Eric Boyd wrote:
> Hi,
>
> re our domain name, lucifer.com, Josh Aaron Bradley <jab13@cornell.edu>
> writes:
> > I realize that it's supposed to be figurative and symbolic and
> > all and that it represents a challenge to traditional Xian thought,
> > but why fight back with "their" terminology?
>
> I would contend that it is OUR terminology. If you go and read about
> lucifer, you discover that he is what we want to be. A challenger of blind
> obedience, an angel who would not submit. What better symbol to personify
> that which we stand for?
>
> Sodom says that lucifer "is not referenced in the Bible at all", but I
> disagree. He is not referenced in the NIV, but he *IS* referenced in the
> KJV. Isaiah chapter 14, verse 12-16. The translators of the NIV staff
> have been cursed and cursed again by the fundamentalists for their
> translation of "the light bringer" as "Morning Star" rather than
> "lucifer". Because, you see, *Jesus* is referred to as the "Morning Star"
> in Revelations, and so the verses where The Lord condemns The Bringer of
> Light now apply, properly, to the man who said "I am the light of the
> world" (John 8:12).
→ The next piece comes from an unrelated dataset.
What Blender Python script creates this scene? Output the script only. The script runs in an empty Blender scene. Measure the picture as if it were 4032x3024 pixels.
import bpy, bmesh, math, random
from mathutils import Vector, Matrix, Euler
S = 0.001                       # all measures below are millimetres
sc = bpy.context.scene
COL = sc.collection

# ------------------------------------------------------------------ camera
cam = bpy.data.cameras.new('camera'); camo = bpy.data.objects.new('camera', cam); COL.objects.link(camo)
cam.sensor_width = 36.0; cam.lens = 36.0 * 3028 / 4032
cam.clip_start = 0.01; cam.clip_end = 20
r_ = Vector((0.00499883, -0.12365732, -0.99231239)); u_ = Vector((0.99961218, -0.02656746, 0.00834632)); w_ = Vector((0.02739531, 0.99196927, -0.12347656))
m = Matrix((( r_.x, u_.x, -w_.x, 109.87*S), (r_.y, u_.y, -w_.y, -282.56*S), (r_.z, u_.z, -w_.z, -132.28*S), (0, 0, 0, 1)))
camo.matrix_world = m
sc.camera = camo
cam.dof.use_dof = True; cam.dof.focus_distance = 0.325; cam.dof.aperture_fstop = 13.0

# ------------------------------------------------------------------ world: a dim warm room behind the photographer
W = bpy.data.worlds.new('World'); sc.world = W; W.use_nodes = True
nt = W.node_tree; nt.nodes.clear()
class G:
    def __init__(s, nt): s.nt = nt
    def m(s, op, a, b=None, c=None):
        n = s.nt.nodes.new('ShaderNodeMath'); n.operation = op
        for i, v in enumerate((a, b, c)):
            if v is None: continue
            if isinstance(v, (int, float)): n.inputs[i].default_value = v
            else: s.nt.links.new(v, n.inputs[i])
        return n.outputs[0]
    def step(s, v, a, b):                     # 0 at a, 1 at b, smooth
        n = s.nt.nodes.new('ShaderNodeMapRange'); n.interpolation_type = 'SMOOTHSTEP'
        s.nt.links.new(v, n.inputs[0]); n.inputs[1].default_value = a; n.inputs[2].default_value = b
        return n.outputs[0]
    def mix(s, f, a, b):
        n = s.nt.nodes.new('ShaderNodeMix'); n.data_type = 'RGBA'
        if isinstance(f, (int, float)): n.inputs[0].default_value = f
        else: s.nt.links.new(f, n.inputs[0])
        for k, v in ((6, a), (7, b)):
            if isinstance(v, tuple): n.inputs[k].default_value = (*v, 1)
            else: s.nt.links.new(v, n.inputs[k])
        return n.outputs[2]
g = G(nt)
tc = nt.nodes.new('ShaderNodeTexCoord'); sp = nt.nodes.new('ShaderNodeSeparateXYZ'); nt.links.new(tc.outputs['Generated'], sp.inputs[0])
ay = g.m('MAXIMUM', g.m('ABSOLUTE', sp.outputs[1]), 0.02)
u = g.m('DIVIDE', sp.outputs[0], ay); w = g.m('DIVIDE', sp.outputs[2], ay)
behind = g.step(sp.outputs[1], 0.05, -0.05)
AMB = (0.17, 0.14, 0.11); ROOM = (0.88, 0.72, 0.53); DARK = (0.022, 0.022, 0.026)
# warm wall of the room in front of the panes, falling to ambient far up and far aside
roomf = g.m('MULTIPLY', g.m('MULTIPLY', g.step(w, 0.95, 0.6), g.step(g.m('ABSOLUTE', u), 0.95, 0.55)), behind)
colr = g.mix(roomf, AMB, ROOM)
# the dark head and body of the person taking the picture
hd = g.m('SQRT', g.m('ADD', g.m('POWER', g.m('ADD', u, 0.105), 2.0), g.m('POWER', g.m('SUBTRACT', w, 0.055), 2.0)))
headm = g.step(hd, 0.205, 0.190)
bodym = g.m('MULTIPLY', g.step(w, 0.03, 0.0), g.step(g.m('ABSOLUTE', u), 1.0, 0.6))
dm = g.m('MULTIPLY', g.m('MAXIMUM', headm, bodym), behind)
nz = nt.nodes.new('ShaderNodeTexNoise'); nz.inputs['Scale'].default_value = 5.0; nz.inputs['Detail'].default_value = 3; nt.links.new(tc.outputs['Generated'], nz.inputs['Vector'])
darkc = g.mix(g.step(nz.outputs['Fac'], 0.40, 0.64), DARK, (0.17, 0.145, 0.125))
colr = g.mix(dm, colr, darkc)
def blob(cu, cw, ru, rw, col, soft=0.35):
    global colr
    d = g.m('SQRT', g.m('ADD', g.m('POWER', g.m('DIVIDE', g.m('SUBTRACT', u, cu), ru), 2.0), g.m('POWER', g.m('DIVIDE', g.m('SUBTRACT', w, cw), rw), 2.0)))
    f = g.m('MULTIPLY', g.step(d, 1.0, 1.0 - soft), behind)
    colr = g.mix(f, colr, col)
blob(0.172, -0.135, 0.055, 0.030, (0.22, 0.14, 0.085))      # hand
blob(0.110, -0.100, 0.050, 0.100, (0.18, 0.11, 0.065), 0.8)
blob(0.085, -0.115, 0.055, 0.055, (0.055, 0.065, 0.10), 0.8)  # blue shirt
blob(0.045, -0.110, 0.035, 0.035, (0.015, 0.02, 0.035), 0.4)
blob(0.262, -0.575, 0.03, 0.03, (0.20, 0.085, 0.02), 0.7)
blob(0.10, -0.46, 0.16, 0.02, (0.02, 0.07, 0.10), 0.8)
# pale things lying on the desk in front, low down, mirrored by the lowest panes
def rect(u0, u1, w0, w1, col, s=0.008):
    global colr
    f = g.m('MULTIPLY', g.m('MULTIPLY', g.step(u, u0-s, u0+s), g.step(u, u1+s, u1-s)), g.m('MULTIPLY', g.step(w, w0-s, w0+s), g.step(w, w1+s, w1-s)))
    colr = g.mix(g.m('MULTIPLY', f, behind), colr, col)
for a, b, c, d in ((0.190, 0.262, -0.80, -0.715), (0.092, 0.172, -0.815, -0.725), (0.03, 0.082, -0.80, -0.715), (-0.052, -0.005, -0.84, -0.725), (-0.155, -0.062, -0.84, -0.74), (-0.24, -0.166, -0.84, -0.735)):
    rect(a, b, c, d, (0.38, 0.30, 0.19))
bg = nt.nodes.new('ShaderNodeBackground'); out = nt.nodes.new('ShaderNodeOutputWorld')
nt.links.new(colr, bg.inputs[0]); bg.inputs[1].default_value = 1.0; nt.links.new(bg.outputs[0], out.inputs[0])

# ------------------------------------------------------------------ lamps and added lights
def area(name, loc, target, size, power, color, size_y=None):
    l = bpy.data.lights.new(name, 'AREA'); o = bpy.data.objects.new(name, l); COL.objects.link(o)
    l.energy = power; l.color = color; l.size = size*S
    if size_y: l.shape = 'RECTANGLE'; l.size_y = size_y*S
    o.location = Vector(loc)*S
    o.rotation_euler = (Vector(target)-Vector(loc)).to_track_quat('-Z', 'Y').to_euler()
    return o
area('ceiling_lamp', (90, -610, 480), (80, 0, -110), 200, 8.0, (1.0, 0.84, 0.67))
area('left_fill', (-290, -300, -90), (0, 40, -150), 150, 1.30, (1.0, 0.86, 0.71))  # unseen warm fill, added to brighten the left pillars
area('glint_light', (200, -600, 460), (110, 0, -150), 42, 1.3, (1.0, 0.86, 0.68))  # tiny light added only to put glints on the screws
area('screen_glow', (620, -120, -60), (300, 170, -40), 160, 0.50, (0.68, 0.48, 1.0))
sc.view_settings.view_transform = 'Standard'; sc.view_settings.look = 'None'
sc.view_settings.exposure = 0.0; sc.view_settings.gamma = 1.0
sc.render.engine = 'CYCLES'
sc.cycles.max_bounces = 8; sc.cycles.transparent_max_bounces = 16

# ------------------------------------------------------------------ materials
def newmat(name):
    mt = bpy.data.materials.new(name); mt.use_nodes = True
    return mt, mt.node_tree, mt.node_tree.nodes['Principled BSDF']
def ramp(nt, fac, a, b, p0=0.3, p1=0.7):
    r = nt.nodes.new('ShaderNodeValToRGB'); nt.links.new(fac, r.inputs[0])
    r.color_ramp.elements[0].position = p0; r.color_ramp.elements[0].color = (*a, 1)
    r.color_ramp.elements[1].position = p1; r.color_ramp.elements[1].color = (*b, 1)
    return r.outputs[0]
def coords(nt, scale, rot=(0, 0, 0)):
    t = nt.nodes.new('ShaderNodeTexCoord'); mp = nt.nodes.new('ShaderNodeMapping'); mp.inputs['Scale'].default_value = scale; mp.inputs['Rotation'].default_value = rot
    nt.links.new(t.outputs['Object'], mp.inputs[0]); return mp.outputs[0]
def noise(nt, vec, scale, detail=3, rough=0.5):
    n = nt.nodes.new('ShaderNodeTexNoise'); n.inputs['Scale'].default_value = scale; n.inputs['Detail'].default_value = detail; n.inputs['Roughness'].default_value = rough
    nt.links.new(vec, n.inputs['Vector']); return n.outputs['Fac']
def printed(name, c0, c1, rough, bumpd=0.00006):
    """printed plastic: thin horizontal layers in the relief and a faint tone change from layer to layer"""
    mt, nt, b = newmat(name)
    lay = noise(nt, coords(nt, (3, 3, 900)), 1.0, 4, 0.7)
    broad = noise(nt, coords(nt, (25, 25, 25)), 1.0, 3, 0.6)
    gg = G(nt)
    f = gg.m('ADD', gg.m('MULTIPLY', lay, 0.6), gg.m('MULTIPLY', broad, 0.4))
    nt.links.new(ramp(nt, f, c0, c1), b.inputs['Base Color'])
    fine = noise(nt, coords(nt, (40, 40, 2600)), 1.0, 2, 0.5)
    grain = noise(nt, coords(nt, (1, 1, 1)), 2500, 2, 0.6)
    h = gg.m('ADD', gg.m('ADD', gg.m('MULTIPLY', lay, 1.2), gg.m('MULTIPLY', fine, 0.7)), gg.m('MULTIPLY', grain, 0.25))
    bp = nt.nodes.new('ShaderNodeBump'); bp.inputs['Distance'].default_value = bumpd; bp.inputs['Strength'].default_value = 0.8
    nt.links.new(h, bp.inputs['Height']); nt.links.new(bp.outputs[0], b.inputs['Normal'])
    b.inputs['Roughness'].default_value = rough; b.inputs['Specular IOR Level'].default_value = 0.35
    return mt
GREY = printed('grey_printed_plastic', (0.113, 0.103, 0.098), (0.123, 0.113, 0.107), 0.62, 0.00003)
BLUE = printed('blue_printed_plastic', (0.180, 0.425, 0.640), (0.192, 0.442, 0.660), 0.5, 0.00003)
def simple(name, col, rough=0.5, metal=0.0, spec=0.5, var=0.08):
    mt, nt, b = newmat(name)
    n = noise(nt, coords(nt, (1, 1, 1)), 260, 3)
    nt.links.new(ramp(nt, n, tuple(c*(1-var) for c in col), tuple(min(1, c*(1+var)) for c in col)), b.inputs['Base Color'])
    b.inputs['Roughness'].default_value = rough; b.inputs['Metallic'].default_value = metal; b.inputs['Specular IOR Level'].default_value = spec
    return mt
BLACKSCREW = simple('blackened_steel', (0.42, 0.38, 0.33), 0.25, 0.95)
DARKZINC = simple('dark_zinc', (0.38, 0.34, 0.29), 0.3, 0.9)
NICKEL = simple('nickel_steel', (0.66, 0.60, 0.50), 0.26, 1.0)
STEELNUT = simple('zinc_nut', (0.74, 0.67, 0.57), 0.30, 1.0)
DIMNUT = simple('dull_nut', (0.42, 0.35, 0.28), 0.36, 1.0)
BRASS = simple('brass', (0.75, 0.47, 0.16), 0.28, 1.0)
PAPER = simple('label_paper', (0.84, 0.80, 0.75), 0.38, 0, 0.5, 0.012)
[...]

I would give much to know how the translators of the
> NIV got away with such an outright slap in the face to all Christians.
> Could it have been on purpose?!?
>
> As a aside, you should check out the Apocrypha, especially the Book of Adam
> and Eve, which gives much more insight into lucifer, and his motivations.
> It's not what I expected to find, and it doesn't really mesh with the rest
> of what I know of lucifer, but hey...
>
> You should be able to find it here:
> http://wesley.nnc.edu/noncanon.htm
>
> > and why name your domain such that every time you tell it to
> > someone you have to explain that we're not really satanists
>
> Check your premises. Are we satanists? Why should we not be? I have
> certainly found nothing in the posts on satanism yet to disagree with. It's
> only the Christians who think that being a satanist is a bad thing.
>
> > what do a bunch of atheists/agnostics want with the name
> > lucifer anyway?
>
> We want to show the world that we are willing to stand our ground, to draw
> the line and say: there are things that even a god cannot make one do.
>
> The story of lucifer makes it clear that the power of man is "that
> everything can be taken from a man but one thing: the last of the human
> freedoms – to choose one’s attitude in any given set of circumstances, to
> choose one’s own way." -- Man’s Search for Meaning: an introduction to
> logotherapy by Viktor E. Frankl (pg. 65)
>
> "God" may have been able to cast lucifer out of heaven for his "sins", but
> God was *not* able to take away lucifer's last freedom -- the freedom to
> say "better to rule in hell than to serve in heaven!"
>
> (and for those who haven't read it, I highly recommend Frankl's book, as
> well as Rand's Atlas Shrugged, which I am just reading now)
>
> > we should give people a chance to see what we're about
> > rather than scaring them away before giving us a chance.
>
> If we are *not* about The Bringer of Light, then what *are* we about? If
> we are unwilling to challenge the dominant paradigm, then what is our
> purpose? I, for one, think that those who are scared away by the domain
> name would not have been valuable members anyway.